* Supplied data *
>> BEGIN
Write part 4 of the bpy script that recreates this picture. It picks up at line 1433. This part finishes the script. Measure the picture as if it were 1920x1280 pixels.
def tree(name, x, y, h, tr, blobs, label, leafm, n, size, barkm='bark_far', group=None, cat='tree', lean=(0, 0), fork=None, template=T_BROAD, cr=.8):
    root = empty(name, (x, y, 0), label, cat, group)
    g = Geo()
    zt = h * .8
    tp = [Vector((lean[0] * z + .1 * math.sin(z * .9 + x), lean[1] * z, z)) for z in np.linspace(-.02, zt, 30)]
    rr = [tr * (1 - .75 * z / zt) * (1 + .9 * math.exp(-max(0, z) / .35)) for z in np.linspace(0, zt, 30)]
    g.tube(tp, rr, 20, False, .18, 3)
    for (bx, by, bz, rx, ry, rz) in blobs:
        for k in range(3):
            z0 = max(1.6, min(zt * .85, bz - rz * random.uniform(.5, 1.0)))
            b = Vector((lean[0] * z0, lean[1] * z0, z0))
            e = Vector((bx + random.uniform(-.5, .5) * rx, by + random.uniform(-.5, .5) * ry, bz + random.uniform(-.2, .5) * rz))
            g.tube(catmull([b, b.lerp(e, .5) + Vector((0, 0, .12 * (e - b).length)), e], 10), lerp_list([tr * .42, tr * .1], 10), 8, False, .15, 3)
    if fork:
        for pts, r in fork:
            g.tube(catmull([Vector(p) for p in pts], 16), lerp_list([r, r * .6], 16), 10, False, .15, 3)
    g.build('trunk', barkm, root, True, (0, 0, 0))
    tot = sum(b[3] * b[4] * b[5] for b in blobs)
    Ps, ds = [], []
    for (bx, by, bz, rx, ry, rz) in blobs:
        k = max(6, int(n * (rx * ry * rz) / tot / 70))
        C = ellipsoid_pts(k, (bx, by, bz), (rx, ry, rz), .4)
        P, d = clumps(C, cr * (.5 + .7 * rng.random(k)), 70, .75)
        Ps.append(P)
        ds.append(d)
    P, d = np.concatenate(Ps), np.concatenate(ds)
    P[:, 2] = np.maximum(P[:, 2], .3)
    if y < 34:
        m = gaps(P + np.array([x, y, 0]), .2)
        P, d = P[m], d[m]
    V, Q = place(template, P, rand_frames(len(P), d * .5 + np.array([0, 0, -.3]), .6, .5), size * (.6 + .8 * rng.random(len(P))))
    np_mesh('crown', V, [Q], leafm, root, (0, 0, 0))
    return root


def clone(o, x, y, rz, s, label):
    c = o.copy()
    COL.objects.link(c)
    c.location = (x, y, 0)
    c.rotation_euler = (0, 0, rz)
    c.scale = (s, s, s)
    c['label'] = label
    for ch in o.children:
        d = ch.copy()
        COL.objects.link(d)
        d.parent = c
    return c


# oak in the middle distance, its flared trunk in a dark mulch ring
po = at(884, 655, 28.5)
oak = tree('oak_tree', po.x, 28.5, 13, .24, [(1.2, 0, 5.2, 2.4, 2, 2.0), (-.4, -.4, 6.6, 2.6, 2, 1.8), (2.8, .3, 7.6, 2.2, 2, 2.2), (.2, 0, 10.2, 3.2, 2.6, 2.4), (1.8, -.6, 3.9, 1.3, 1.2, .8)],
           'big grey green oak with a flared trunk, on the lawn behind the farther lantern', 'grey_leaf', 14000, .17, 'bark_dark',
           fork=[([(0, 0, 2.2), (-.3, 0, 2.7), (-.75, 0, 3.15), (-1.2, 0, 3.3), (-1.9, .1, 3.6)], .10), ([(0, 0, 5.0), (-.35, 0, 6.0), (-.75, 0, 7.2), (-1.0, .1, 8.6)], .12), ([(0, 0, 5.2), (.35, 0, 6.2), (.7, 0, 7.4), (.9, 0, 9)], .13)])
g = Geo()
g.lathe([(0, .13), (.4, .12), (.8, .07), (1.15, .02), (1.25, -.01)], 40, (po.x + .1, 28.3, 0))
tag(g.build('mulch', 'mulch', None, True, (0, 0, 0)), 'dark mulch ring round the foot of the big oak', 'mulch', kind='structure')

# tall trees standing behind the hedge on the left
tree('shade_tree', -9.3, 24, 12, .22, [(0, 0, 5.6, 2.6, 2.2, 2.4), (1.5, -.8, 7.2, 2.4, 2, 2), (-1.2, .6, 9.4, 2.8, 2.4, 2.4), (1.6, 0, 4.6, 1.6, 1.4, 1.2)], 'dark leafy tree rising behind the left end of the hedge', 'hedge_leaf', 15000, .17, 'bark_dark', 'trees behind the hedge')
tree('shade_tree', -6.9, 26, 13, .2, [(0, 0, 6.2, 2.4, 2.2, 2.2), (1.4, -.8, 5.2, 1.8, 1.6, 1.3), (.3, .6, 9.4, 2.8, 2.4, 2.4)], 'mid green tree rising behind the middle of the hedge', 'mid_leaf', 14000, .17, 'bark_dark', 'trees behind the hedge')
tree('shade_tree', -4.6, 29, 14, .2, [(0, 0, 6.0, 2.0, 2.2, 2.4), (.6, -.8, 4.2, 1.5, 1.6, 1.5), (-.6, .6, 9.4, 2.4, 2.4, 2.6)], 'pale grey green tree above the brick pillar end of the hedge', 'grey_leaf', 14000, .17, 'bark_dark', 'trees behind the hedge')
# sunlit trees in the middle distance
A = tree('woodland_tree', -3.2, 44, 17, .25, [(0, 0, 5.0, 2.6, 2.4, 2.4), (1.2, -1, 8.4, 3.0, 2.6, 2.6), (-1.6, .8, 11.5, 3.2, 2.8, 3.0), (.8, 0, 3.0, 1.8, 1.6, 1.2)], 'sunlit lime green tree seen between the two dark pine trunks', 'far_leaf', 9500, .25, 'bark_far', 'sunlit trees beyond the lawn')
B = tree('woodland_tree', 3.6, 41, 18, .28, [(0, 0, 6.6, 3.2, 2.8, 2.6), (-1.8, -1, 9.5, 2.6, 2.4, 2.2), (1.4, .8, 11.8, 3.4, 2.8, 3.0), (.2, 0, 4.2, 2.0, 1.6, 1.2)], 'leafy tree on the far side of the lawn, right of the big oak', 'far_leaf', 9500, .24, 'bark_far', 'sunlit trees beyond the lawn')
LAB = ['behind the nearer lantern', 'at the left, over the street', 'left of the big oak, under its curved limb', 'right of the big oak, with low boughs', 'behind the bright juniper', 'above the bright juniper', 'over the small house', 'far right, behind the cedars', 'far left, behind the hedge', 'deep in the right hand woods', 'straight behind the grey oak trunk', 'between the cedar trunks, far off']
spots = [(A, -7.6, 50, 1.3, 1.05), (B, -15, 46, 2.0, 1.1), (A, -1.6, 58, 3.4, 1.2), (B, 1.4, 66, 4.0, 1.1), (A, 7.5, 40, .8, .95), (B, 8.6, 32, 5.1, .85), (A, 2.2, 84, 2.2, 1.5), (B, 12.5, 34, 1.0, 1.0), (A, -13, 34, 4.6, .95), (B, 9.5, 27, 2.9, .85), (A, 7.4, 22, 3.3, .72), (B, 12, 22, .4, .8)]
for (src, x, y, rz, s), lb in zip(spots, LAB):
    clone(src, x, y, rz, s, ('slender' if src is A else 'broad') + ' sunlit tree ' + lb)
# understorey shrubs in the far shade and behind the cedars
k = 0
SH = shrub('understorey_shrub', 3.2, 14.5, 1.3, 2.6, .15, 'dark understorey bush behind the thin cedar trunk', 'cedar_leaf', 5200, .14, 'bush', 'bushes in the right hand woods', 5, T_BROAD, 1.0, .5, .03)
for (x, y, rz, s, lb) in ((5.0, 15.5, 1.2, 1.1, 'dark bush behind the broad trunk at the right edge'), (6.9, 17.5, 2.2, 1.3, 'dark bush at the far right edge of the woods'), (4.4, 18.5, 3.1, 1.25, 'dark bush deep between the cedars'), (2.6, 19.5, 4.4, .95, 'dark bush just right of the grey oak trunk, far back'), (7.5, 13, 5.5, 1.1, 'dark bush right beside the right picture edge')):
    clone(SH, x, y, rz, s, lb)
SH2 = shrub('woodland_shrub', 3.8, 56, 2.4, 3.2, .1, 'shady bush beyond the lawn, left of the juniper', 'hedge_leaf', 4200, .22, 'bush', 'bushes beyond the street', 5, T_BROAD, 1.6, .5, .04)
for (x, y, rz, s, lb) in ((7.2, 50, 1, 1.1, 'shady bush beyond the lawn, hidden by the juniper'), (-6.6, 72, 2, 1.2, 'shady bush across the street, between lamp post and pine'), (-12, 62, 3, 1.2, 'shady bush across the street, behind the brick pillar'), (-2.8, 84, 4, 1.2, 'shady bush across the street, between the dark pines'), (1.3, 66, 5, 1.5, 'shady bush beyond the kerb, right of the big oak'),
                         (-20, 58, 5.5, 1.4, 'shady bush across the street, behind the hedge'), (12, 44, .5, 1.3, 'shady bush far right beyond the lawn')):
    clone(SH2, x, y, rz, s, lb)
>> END
Using the listing, copy every line where the word "left" shows up.

# tall trees standing behind the hedge on the left
tree('shade_tree', -9.3, 24, 12, .22, [(0, 0, 5.6, 2.6, 2.2, 2.4), (1.5, -.8, 7.2, 2.4, 2, 2), (-1.2, .6, 9.4, 2.8, 2.4, 2.4), (1.6, 0, 4.6, 1.6, 1.4, 1.2)], 'dark leafy tree rising behind the left end of the hedge', 'hedge_leaf', 15000, .17, 'bark_dark', 'trees behind the hedge')
LAB = ['behind the nearer lantern', 'at the left, over the street', 'left of the big oak, under its curved limb', 'right of the big oak, with low boughs', 'behind the bright juniper', 'above the bright juniper', 'over the small house', 'far right, behind the cedars', 'far left, behind the hedge', 'deep in the right hand woods', 'straight behind the grey oak trunk', 'between the cedar trunks, far off']
SH2 = shrub('woodland_shrub', 3.8, 56, 2.4, 3.2, .1, 'shady bush beyond the lawn, left of the juniper', 'hedge_leaf', 4200, .22, 'bush', 'bushes beyond the street', 5, T_BROAD, 1.6, .5, .04)